Caroline, the White House spokesperson, told reporters the president has two goals when it comes to the Department of Homeland Security: keep the government funded so agencies such as FEMA, the Coast Guard and the Secret Service continue to operate, and maintain a strict enforcement posture focused on removing criminal noncitizens.
"The president has two end goals," Caroline said. "One is to obviously keep the government funded and open ... Secondly, when it comes to any discussions about immigration policy, the president is never going to waiver in his commitment to allow immigration enforcement efforts in this country and to support ICE and border patrol and the deportation of illegal alien criminals."
The spokesperson urged Congress to pass the Save America Act, which she described as federal legislation that "will require voter ID to vote" and "require proof of citizenship to register to vote," and said it would direct states to remove noncitizens from voter rolls. She framed the measure as an integrity proposal the administration wants Congress to send to the president's desk.

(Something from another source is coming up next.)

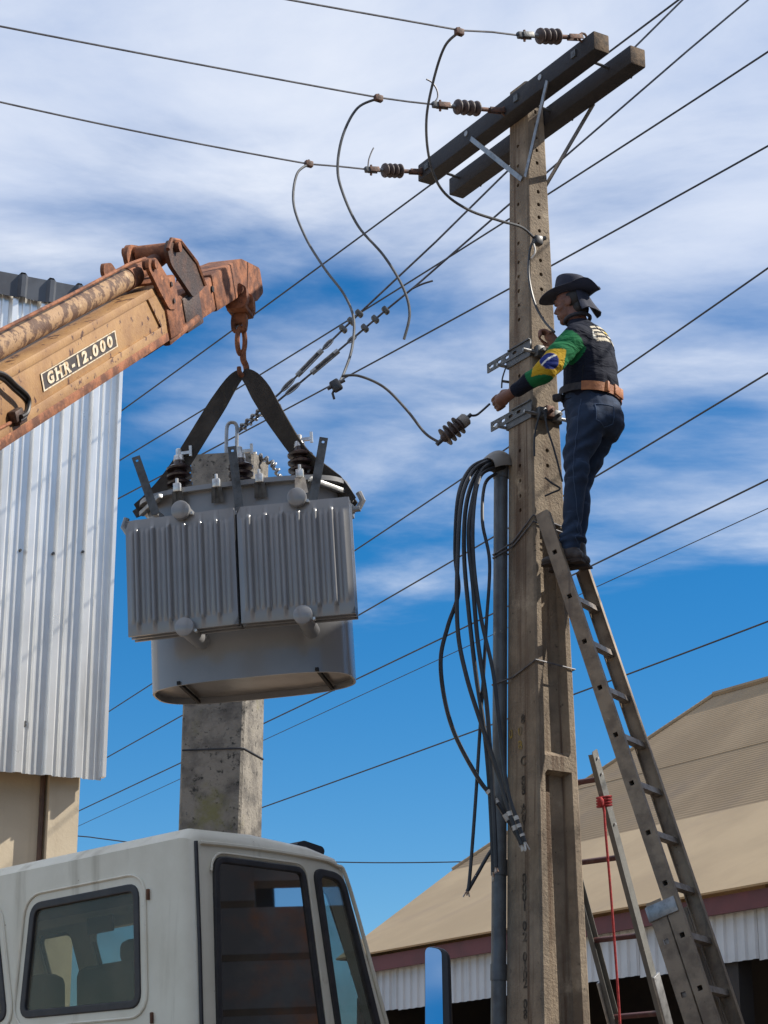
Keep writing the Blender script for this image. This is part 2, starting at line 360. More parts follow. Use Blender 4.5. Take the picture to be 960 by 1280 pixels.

Reporters pressed Caroline on a looming DHS funding deadline. She cautioned that failing to fund DHS would have "grave repercussions" for agencies and the people they serve, but said the administration would not concede on core immigration enforcement priorities. "We're not gonna negotiate policy from the podium," she said, adding that the president will make final decisions.
Caroline and other administration remarks repeatedly cited large enforcement figures — for example, asserting large increases in FBI arrests, and claiming nearly 1,000,000 deportations plus 2,000,000 "self-deportations" over the past year. Those numbers were presented by the spokesperson as administration data; the briefing transcript does not contain corroborating documentary evidence or on-the-record independent confirmation within the session.
On operational tactics, Caroline said the administration prioritizes convicted criminals and seeks cooperation from state and local officials to turn over such individuals to ICE, but she declined to pre-announce specific future DHS operations: "I don't broadcast any future action that may or may not happen, from the Department of Homeland Security."
Asked about criticisms that federal enforcement in some cities could be unwelcome, she said cooperation matters: "It makes it much easier when we have that level of cooperation and corroboration at the state and local level."
The press briefing did not record new legislation passed or any formal vote; reporters asked for clarifications and Caroline repeatedly framed the administration's demands as negotiation positions to be resolved with Congress.